The Sydney Theatre Company's adaptation of Oscar Wilde's novel The Picture of Dorian Gray is a timetravelling, gender-bending, high-tech explosion of wildly inventive thrills from start to finish.
But one of its most emblematic moments comes early, a little wink to the audience, saying, "Hey. We're just getting started."
"The famous scene is early on, the dinner-party scene," says Kip Williams, the company's artistic director and the brains behind the adaptation. It stars his friend, actor Eryn Jean (EJ) Norvill, as Dorian - as well as the other 25 characters in the play, which will be a highlight of this month's Auckland Arts Festival.
"EJ is sitting at a table with up to seven or eight different characters, all played by her," says Williams. "It's one performer creating simultaneously through pre-record and live performance all those characters, aged 19 to 90. But it is the lone performer guiding you through it."
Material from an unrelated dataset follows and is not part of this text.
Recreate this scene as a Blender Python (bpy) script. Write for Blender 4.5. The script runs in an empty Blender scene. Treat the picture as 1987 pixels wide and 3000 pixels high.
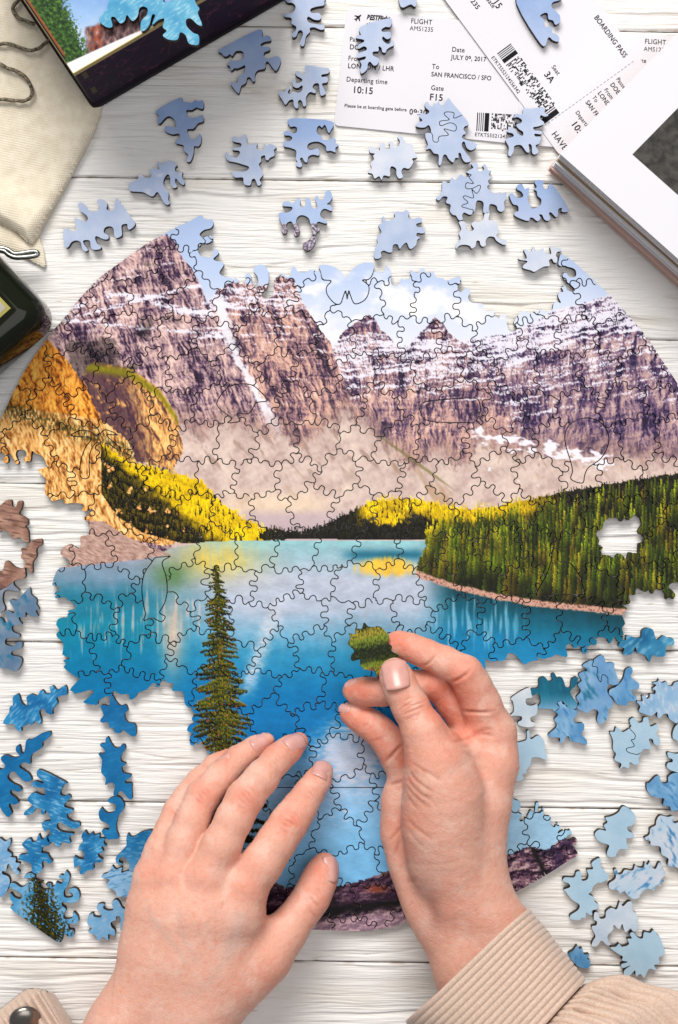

Williams enjoys "the upending of reality. That's because it is seductive, and seduction is one of the motivators of the story, particularly with the relationship between Lord Henry and Dorian."
First published as a magazine story in 1890, then as a novella in 1891, Dorian Gray has a timeless relevance as a morality tale examining the psychopathy of narcissism.
Initially an innocent, Dorian is converted to a malignant world view by the wicked Lord Henry Wotton. When his artist friend Basil Hallward, who loves him, paints his portrait, Dorian makes a trade with his conscience: he will retain his external youthful beauty while the marks of his descent into Wotton-scale debauchery are transferred to the "portrait" for eternity.